CFTC issues swap risk-reduction no-action relief for service providers
U.S. derivatives regulators are providing temporary compliance relief for firms that run post-trade risk reduction services in the swaps market. The step covers portfolio rebalancing and basis risk mitigation activities and also clarifies when such services fall outside certain trade execution, clearing and public reporting requirements.
Highlights
- CFTC divisions granted Capitolis Partners LLC, Quantile Technologies Limited, and TriOptima AB no-action relief from swap execution facility registration requirements.
- Relief covers users of portfolio rebalancing and basis risk mitigation services for failures involving trade execution and clearing mandates under Section 2(h) of the Commodity Exchange Act.
- The no-action letter clarifies post-trade risk reduction services are not subject to real-time public reporting under Part 43, offering time-limited regulatory certainty for swap market participants.
No-action relief for swap service providers
As announced by the CFTC, its Division of Clearing and Risk, Division of Market Oversight, and Market Participants Division are taking no-action positions in response to a request from Capitolis Partners LLC, Quantile Technologies Limited, part of London Stock Exchange Group plc, and TriOptima AB, part of OSTTRA.The letter provides relief to the three providers from enforcement action for failing to register as swap execution facilities.

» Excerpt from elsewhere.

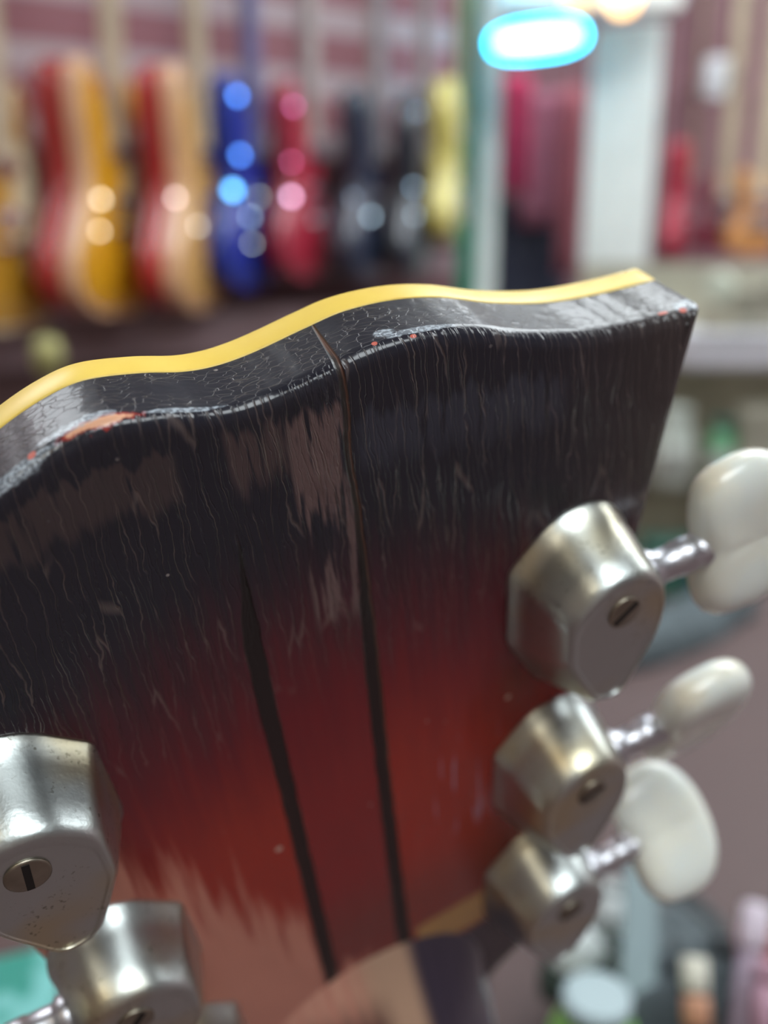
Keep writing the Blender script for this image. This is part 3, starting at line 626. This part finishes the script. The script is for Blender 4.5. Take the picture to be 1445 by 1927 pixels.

It notes that the firms are registered with the CFTC as introducing brokers and remain subject to CFTC regulations and National Futures Association rules.
The relief also extends to any person using portfolio rebalancing and basis risk mitigation services, covering failures to execute swaps on a designated contract market, a swap execution facility, or an exempt swap execution facility under the trade execution requirement in Section 2(h)(8) of the Commodity Exchange Act. It also covers failures to submit swaps that must be cleared to a derivatives clearing organization under Section 2(h)(1) of the act and Part 50 of CFTC regulations.
Reporting treatment and market impact
The no-action letter reiterates the commission's discussion of risk reduction services in its 2020 Part 43 final rule. It clarifies that when post-trade risk reduction services meet the description set out in that adopting release, they do not fall within the definition of a publicly reportable swap transaction and are not subject to real-time public reporting and dissemination requirements under Part 43.For the swaps market, the move provides additional regulatory certainty for firms using compression-style and risk-mitigation tools to reduce exposures after trades are executed. The CFTC says the relief is time-limited and subject to the terms and conditions laid out in the letter, indicating that market participants still need to monitor the scope and duration of the accommodation.